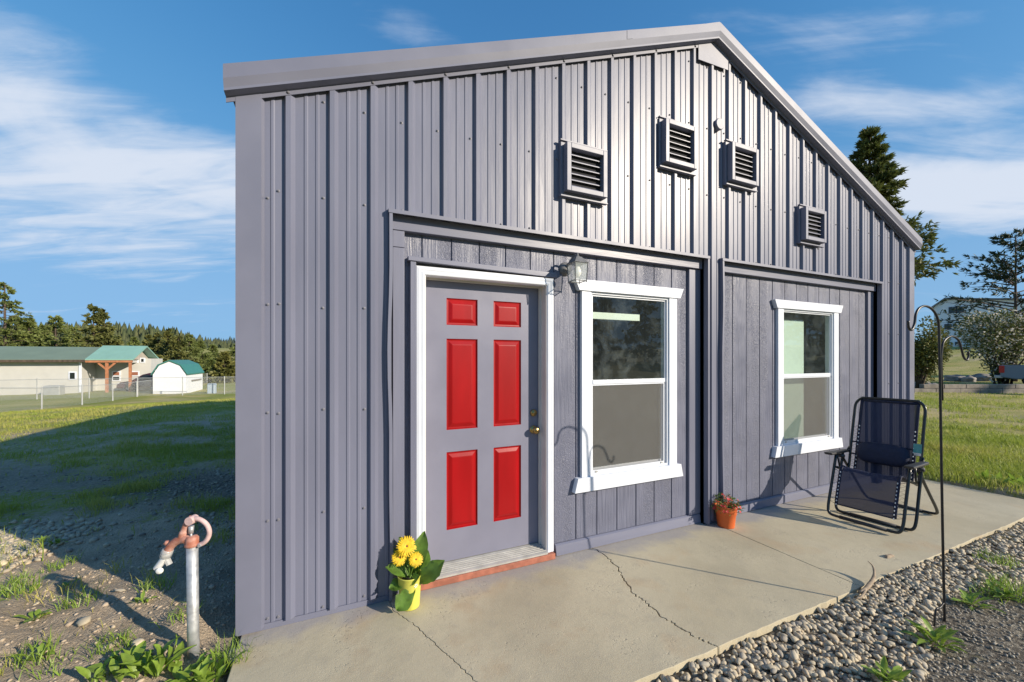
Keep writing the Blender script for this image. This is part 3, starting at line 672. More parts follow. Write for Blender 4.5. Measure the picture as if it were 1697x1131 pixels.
MB().box(DX0 - .105, DX0 - .069, CASF - .012, .09, .09, 2.160).build('door_backband', 'board_paint', frame, bevel=.002)
MB().hexa([(DX0 - .120, CASF - .022, 2.1625), (DX1 + .085, CASF - .004, 2.1435), (DX1 + .085, .09, 2.1435), (DX0 - .120, .09, 2.1625)], [(DX0 - .120, CASF - .022, 2.190), (DX1 + .085, CASF - .004, 2.182), (DX1 + .085, .09, 2.190), (DX0 - .120, .09, 2.190)]).build('drip_cap', 'board_paint_level', frame, bevel=.002)
th = MB().prism_x([(.018, .048), (DY + .05, .066), (DY + .05, .082), (DY - .006, .082), (DY - .012, .080), (.030, .064), (.018, .060)], DX0 - .002, DX1 + .002).build('threshold', 'aluminium', frame)
for k in range(5):
    y = .045 + k * .02; zz = .064 + (y - .030) / (DY - .042) * .016
    MB().box(DX0 + .002, DX1 - .002, y, y + .005, zz - .002, zz + .003).build('threshold_ridge', 'aluminium', th)
MB().box(DX0 - .06, DX1 + .062, .010, .10, .002, .046).build('door_sill', 'sill_red', frame, bevel=.004)
door = MB()
pan = []
for (a, b) in ((wl(740, 0, DY)[0], wl(791.5, 0, DY)[0]), (wl(818, 0, DY)[0], wl(863.5, 0, DY)[0])):
    for (t, u) in ((494, 538.5), (561.5, 713), (750, 879)):
        pan.append((a, b, wl(740, u, DY)[2], wl(740, t, DY)[2]))
xs_ = sorted(set([DX0 + .003, DX1 - .003] + [p[0] for p in pan] + [p[1] for p in pan])); zs_ = sorted(set([.086, 2.080] + [p[2] for p in pan] + [p[3] for p in pan]))
for xa_, xb_ in zip(xs_[:-1], xs_[1:]):
    for za_, zb_ in zip(zs_[:-1], zs_[1:]):
        if any(abs(p[0] - xa_) < 1e-5 and abs(p[2] - za_) < 1e-5 for p in pan): continue
        door.add([(xa_, DY, za_), (xb_, DY, za_), (xb_, DY, zb_), (xa_, DY, zb_)], [(0, 1, 2, 3)])
door.box(DX0 + .003, DX1 - .003, DY + .02, DY + .044, .086, 2.080)
doorp = door.build('door', 'door_paint', bld)
for (a, b, c, d) in pan:
    st = [(0, 0.0), (.007, .011), (.016, .012), (.040, .002), (.046, .0012)]; mb = MB(); V = []
    for i, y in st: V += [(a + i, DY + y, c + i), (b - i, DY + y, c + i), (b - i, DY + y, d - i), (a + i, DY + y, d - i)]
    F = [(4 * s + k, 4 * s + (k + 1) % 4, 4 * s + 4 + (k + 1) % 4, 4 * s + 4 + k) for s in range(len(st) - 1) for k in range(4)] + [(4 * len(st) - 4, 4 * len(st) - 3, 4 * len(st) - 2, 4 * len(st) - 1)]
    mb.add(V, F).build('panel', 'red_paint', doorp)
kx = wl(886, 714, DY)[0] - .012; kz = wl(886, 714, DY - .05)[2]; dz = wl(884, 685, DY - .02)[2]
MB().lathe([(.032, .001), (.032, -.004), (.026, -.010), (.013, -.014), (.012, -.032), (.022, -.038), (.0275, -.050), (.026, -.060), (.018, -.067), (.0001, -.069)], (kx, DY, kz), 24, 'y').build('door_knob', 'brass', doorp, smooth=True)
MB().lathe([(.028, .001), (.027, -.012), (.024, -.016), (.012, -.017), (.011, -.020), (.0001, -.020)], (kx, DY, dz), 24, 'y').build('deadbolt', 'brass', doorp, smooth=True)

# ------------------------------------------------------------------ windows
def window(x0, x1, z0, z1, glass_top):                     # outer edge of the casing boards
    y = .040; cw = .090; fo = .018; yb = .125
    w = MB().box(x0 + cw, x0 + cw + fo, .052, yb, z0, z1).box(x1 - cw - fo, x1 - cw, .052, yb, z0, z1).box(x0 + cw + fo, x1 - cw - fo, .052, yb, z1 - fo, z1).box(x0 + cw + fo, x1 - cw - fo, .052, yb, z0, z0 + fo).build('window', 'white_vinyl', bld, bevel=.002)
    MB().box(x0, x0 + cw, y, .09, z0, z1).build('casing_board', 'white_paint', w, bevel=.002)
    MB().box(x1 - cw, x1, y, .09, z0, z1).build('casing_board', 'white_paint', w, bevel=.002)
    MB().prism_y([(x0 - .030, z1 + .001), (x1 + .030, z1 + .001), (x1 + .070, z1 + .088), (x0 - .070, z1 + .088)], y - .012, .09).build('head_board', 'white_paint', w, bevel=.002)
    MB().prism_y([(x0 - .075, z0 - .112), (x1 + .060, z0 - .112), (x1 + .035, z0 - .001), (x0 - .045, z0 - .001)], y - .016, .09).build('sill_board', 'white_paint', w, bevel=.002)
    a, b = x0 + cw + fo + .001, x1 - cw - fo - .001; zm = (z0 + z1) / 2 - .005; st_ = .013
    s = MB().box(a, a + st_, .066, .084, zm, z1 - fo - .001).box(b - st_, b, .066, .084, zm, z1 - fo - .001).box(a + st_, b - st_, .066, .084, z1 - fo - st_ - .001, z1 - fo - .001).box(a + st_, b - st_, .060, .084, zm, zm + .034).build('sash', 'white_vinyl', w, bevel=.0015)
    MB().box(a + .010, b - .010, .074, .077, zm + .028, z1 - fo - .008).build('pane', glass_top, w)
    z0 += fo + .001
    MB().box(a, a + .020, .090, .110, z0, zm + .03).box(b - .030, b, .090, .110, z0, zm + .03).box(a + .020, b - .030, .090, .110, z0, z0 + .030).box(a + .020, b - .030, .090, .110, zm - .004, zm + .03).build('sash', 'white_vinyl', w, bevel=.0015)
    MB().box(a + .015, b - .024, .098, .101, z0 + .02, zm + .01).build('pane', 'pane_glass', w)
    MB().box(a, a + .007, .058, .068, z0, zm - .002).box(b - .034, b - .024, .058, .068, z0, zm - .002).box(a + .007, b - .034, .058, .068, z0, z0 + .020).box(a + .007, b - .034, .058, .068, zm - .012, zm - .002).build('screen_frame', 'white_vinyl', w)
    MB().add([(a + .005, .063, z0 + .012), (b - .030, .063, z0 + .012), (b - .030, .063, zm - .007), (a + .005, .063, zm - .007)], [(0, 1, 2, 3)]).build('insect_screen', 'insect_mesh', w)
    for xx in (a + .03, b - .07): MB().box(xx, xx + .022, .052, .0575, z0 + .003, z0 + .015).build('screen_latch', 'aluminium', w)
    return w
window(wl(964.5, 0, .04)[0], wl(1122, 0, .04)[0], wl(960, 797, .04)[2] + .02, wl(965, 482, .04)[2], 'smudged_glass')
window(wl(1290, 0, .04)[0], wl(1390, 0, .04)[0], wl(1290, 743, .04)[2] + .02, wl(1290, 511, .04)[2], 'pane_glass')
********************
• [INSTRUCTIONS TO FOLLOW]: Extract the full listing exactly, with the pictures left out.

• [COMPLETED TASK]:
Keep writing the Blender script for this image. This is part 3, starting at line 672. More parts follow. Write for Blender 4.5. Measure the picture as if it were 1697x1131 pixels.
MB().box(DX0 - .105, DX0 - .069, CASF - .012, .09, .09, 2.160).build('door_backband', 'board_paint', frame, bevel=.002)
MB().hexa([(DX0 - .120, CASF - .022, 2.1625), (DX1 + .085, CASF - .004, 2.1435), (DX1 + .085, .09, 2.1435), (DX0 - .120, .09, 2.1625)], [(DX0 - .120, CASF - .022, 2.190), (DX1 + .085, CASF - .004, 2.182), (DX1 + .085, .09, 2.190), (DX0 - .120, .09, 2.190)]).build('drip_cap', 'board_paint_level', frame, bevel=.002)
th = MB().prism_x([(.018, .048), (DY + .05, .066), (DY + .05, .082), (DY - .006, .082), (DY - .012, .080), (.030, .064), (.018, .060)], DX0 - .002, DX1 + .002).build('threshold', 'aluminium', frame)
for k in range(5):
    y = .045 + k * .02; zz = .064 + (y - .030) / (DY - .042) * .016
    MB().box(DX0 + .002, DX1 - .002, y, y + .005, zz - .002, zz + .003).build('threshold_ridge', 'aluminium', th)
MB().box(DX0 - .06, DX1 + .062, .010, .10, .002, .046).build('door_sill', 'sill_red', frame, bevel=.004)
door = MB()
pan = []
for (a, b) in ((wl(740, 0, DY)[0], wl(791.5, 0, DY)[0]), (wl(818, 0, DY)[0], wl(863.5, 0, DY)[0])):
    for (t, u) in ((494, 538.5), (561.5, 713), (750, 879)):
        pan.append((a, b, wl(740, u, DY)[2], wl(740, t, DY)[2]))
xs_ = sorted(set([DX0 + .003, DX1 - .003] + [p[0] for p in pan] + [p[1] for p in pan])); zs_ = sorted(set([.086, 2.080] + [p[2] for p in pan] + [p[3] for p in pan]))
for xa_, xb_ in zip(xs_[:-1], xs_[1:]):
    for za_, zb_ in zip(zs_[:-1], zs_[1:]):
        if any(abs(p[0] - xa_) < 1e-5 and abs(p[2] - za_) < 1e-5 for p in pan): continue
        door.add([(xa_, DY, za_), (xb_, DY, za_), (xb_, DY, zb_), (xa_, DY, zb_)], [(0, 1, 2, 3)])
door.box(DX0 + .003, DX1 - .003, DY + .02, DY + .044, .086, 2.080)
doorp = door.build('door', 'door_paint', bld)
for (a, b, c, d) in pan:
    st = [(0, 0.0), (.007, .011), (.016, .012), (.040, .002), (.046, .0012)]; mb = MB(); V = []
    for i, y in st: V += [(a + i, DY + y, c + i), (b - i, DY + y, c + i), (b - i, DY + y, d - i), (a + i, DY + y, d - i)]
    F = [(4 * s + k, 4 * s + (k + 1) % 4, 4 * s + 4 + (k + 1) % 4, 4 * s + 4 + k) for s in range(len(st) - 1) for k in range(4)] + [(4 * len(st) - 4, 4 * len(st) - 3, 4 * len(st) - 2, 4 * len(st) - 1)]
    mb.add(V, F).build('panel', 'red_paint', doorp)
kx = wl(886, 714, DY)[0] - .012; kz = wl(886, 714, DY - .05)[2]; dz = wl(884, 685, DY - .02)[2]
MB().lathe([(.032, .001), (.032, -.004), (.026, -.010), (.013, -.014), (.012, -.032), (.022, -.038), (.0275, -.050), (.026, -.060), (.018, -.067), (.0001, -.069)], (kx, DY, kz), 24, 'y').build('door_knob', 'brass', doorp, smooth=True)
MB().lathe([(.028, .001), (.027, -.012), (.024, -.016), (.012, -.017), (.011, -.020), (.0001, -.020)], (kx, DY, dz), 24, 'y').build('deadbolt', 'brass', doorp, smooth=True)

# ------------------------------------------------------------------ windows
def window(x0, x1, z0, z1, glass_top):                     # outer edge of the casing boards
    y = .040; cw = .090; fo = .018; yb = .125
    w = MB().box(x0 + cw, x0 + cw + fo, .052, yb, z0, z1).box(x1 - cw - fo, x1 - cw, .052, yb, z0, z1).box(x0 + cw + fo, x1 - cw - fo, .052, yb, z1 - fo, z1).box(x0 + cw + fo, x1 - cw - fo, .052, yb, z0, z0 + fo).build('window', 'white_vinyl', bld, bevel=.002)
    MB().box(x0, x0 + cw, y, .09, z0, z1).build('casing_board', 'white_paint', w, bevel=.002)
    MB().box(x1 - cw, x1, y, .09, z0, z1).build('casing_board', 'white_paint', w, bevel=.002)
    MB().prism_y([(x0 - .030, z1 + .001), (x1 + .030, z1 + .001), (x1 + .070, z1 + .088), (x0 - .070, z1 + .088)], y - .012, .09).build('head_board', 'white_paint', w, bevel=.002)
    MB().prism_y([(x0 - .075, z0 - .112), (x1 + .060, z0 - .112), (x1 + .035, z0 - .001), (x0 - .045, z0 - .001)], y - .016, .09).build('sill_board', 'white_paint', w, bevel=.002)
    a, b = x0 + cw + fo + .001, x1 - cw - fo - .001; zm = (z0 + z1) / 2 - .005; st_ = .013
    s = MB().box(a, a + st_, .066, .084, zm, z1 - fo - .001).box(b - st_, b, .066, .084, zm, z1 - fo - .001).box(a + st_, b - st_, .066, .084, z1 - fo - st_ - .001, z1 - fo - .001).box(a + st_, b - st_, .060, .084, zm, zm + .034).build('sash', 'white_vinyl', w, bevel=.0015)
    MB().box(a + .010, b - .010, .074, .077, zm + .028, z1 - fo - .008).build('pane', glass_top, w)
    z0 += fo + .001
    MB().box(a, a + .020, .090, .110, z0, zm + .03).box(b - .030, b, .090, .110, z0, zm + .03).box(a + .020, b - .030, .090, .110, z0, z0 + .030).box(a + .020, b - .030, .090, .110, zm - .004, zm + .03).build('sash', 'white_vinyl', w, bevel=.0015)
    MB().box(a + .015, b - .024, .098, .101, z0 + .02, zm + .01).build('pane', 'pane_glass', w)
    MB().box(a, a + .007, .058, .068, z0, zm - .002).box(b - .034, b - .024, .058, .068, z0, zm - .002).box(a + .007, b - .034, .058, .068, z0, z0 + .020).box(a + .007, b - .034, .058, .068, zm - .012, zm - .002).build('screen_frame', 'white_vinyl', w)
    MB().add([(a + .005, .063, z0 + .012), (b - .030, .063, z0 + .012), (b - .030, .063, zm - .007), (a + .005, .063, zm - .007)], [(0, 1, 2, 3)]).build('insect_screen', 'insect_mesh', w)
    for xx in (a + .03, b - .07): MB().box(xx, xx + .022, .052, .0575, z0 + .003, z0 + .015).build('screen_latch', 'aluminium', w)
    return w
window(wl(964.5, 0, .04)[0], wl(1122, 0, .04)[0], wl(960, 797, .04)[2] + .02, wl(965, 482, .04)[2], 'smudged_glass')
window(wl(1290, 0, .04)[0], wl(1390, 0, .04)[0], wl(1290, 743, .04)[2] + .02, wl(1290, 511, .04)[2], 'pane_glass')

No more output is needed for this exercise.